As a Jewish writer who has recently had a novel about a boy from the Hitler Youth published, I wondered as I researched my book how the people of Germany could have let the National Socialism come to power.  I wondered it as I wandered through the Rhine Valley and as I interacted with the delightful people and enjoyed the often pristine, gemutlich villages and marveled at the music of Beethoven.

As a Jewish candidate for Congress, who has seen his face plastered on the bodies of Nazi war criminals by the Young Republicans of a local college because of the maliciousness of my opponent, I wondered how my America could have allowed that to happen.  That my wonderment eventually grew into a law suit against my opponent is less the question  than that it had to happen at all.

As an American citizen, regardless of my religion or creed or race or gender or any other arbitrary standard by which mankind seems to delight in pitting one against another, I wondered how an Anne Coulter could say of a Max Cleland that the three limbs he left in Vietnam during his military service to his country were not as meaningful because they were lost trying to save his buddies from an American grenade and not an enemy grenade, what kind of child-rearing could have produced a morality such as hers.

I wondered today as I read about a Republican National Congressional Committee TV ad against a New York State candidate which depicted him dialing a phone-sex talk line what Mr.
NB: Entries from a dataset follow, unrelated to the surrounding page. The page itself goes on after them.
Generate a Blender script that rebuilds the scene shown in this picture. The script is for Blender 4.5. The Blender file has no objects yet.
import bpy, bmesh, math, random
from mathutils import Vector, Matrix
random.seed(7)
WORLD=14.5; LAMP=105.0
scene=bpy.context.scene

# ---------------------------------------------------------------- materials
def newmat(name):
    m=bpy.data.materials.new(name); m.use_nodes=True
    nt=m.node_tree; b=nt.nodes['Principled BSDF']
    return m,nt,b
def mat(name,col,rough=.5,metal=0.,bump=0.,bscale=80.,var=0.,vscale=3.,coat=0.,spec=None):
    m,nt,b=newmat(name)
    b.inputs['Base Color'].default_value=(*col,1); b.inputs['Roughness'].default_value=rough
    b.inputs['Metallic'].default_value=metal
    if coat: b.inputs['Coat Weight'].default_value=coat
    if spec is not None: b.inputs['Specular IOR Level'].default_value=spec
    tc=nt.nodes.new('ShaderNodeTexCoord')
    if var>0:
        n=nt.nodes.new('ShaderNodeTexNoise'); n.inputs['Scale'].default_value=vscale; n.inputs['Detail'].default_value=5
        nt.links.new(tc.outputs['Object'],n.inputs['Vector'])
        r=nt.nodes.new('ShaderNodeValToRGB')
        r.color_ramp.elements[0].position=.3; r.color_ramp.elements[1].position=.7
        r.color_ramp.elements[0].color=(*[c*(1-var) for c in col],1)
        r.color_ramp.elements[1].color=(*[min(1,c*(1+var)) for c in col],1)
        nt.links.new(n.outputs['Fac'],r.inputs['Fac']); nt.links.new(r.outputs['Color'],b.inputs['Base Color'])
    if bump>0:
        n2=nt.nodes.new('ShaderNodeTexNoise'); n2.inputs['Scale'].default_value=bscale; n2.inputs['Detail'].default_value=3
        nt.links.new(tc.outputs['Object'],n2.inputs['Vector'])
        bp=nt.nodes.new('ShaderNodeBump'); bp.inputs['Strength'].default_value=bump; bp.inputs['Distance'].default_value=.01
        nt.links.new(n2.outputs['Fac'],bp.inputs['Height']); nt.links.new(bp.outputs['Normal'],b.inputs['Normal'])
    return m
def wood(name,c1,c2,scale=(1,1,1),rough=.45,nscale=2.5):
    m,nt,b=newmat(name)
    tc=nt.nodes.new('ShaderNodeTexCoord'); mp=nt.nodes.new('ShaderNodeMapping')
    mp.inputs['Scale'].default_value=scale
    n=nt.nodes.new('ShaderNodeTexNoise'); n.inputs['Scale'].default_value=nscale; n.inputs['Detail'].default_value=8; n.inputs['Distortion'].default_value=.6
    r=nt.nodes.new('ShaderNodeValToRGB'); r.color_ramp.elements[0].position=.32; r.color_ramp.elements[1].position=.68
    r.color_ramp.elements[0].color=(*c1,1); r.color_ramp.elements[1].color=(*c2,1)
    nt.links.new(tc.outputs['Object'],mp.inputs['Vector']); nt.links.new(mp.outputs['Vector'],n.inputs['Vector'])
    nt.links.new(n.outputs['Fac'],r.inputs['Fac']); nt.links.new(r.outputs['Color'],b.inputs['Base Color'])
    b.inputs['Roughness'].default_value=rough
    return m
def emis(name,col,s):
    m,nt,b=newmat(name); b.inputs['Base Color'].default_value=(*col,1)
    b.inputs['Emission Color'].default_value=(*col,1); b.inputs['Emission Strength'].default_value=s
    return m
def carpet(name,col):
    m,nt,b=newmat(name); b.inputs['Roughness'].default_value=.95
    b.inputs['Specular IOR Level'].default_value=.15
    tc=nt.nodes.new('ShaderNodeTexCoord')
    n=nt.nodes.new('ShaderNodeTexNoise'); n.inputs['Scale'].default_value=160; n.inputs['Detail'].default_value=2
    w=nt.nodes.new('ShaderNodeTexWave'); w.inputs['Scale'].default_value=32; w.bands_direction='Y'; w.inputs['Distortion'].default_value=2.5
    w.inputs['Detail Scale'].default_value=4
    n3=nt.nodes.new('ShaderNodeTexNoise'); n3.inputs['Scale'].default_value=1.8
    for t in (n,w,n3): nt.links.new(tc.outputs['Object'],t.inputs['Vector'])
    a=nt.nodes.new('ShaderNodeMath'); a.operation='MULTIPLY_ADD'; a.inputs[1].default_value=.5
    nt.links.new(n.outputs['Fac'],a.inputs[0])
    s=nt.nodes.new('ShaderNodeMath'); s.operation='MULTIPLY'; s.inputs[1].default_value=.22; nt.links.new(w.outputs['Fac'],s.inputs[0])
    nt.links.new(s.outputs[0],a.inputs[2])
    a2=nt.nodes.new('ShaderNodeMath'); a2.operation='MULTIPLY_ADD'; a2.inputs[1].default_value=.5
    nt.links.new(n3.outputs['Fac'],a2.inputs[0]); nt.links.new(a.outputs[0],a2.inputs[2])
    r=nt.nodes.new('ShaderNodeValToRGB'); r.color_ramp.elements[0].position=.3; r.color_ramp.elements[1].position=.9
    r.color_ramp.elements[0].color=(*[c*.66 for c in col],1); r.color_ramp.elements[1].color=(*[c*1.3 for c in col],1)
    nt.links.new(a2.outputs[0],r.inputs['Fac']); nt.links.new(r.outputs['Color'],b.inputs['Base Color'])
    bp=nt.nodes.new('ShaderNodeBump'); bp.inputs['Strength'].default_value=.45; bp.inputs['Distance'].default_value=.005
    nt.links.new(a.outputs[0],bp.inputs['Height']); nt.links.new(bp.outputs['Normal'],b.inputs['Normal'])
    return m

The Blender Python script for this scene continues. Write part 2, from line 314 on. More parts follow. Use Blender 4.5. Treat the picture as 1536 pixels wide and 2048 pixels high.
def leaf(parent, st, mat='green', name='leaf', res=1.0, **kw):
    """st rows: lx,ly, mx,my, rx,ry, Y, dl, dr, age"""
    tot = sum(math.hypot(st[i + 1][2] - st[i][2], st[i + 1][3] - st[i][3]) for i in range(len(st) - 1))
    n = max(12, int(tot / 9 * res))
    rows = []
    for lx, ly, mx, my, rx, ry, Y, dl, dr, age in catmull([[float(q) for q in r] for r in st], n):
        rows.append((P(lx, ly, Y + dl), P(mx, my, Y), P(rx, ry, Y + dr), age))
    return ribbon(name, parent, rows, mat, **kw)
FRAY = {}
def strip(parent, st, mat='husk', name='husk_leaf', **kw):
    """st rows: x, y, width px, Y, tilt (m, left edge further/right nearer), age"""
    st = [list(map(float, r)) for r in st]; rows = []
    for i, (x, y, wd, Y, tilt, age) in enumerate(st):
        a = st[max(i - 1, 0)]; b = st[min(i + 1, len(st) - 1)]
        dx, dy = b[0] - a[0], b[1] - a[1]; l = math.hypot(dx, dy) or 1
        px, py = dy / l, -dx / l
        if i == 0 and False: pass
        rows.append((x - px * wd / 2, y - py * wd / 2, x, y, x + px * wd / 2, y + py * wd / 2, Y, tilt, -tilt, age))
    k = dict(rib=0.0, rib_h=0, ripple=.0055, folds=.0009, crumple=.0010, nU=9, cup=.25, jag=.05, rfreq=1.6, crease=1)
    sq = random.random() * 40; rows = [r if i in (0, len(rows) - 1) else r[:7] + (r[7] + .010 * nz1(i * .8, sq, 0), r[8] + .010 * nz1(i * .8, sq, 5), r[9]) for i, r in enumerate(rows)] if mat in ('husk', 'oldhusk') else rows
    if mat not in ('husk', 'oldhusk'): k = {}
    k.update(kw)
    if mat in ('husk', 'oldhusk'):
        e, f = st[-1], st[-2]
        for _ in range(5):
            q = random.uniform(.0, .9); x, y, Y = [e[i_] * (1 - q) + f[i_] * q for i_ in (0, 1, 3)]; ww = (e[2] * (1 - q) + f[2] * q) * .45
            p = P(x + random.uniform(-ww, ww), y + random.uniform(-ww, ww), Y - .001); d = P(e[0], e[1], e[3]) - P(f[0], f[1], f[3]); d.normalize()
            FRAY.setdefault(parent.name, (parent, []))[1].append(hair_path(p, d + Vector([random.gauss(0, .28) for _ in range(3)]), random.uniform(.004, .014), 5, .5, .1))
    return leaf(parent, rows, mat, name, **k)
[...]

Rove and his minions have led us to.  I wondered how lethal the confluence of the dumbing down of our education and the consolidation of media power into a few corporate hands has really been.  I wondered if Lincoln's admonition that we can't fool all of the people all of the time is still valid in the America of today.  I wondered if what happened to the hero of my novel in Nazi Germany is happening now in my own country.

That we are what we are, that we have become what we have become is a source of sorrow, of fear, and of anger for me--and I guess for many.  We can all wonder about the causes.  We can research them, and discuss them, and pontificate about them.  But in the end, I believe we need to turn to Shakespeare for the final comment.  "The fault, dear Brutus, is not in our stars, but in ourselves, that we are underlings."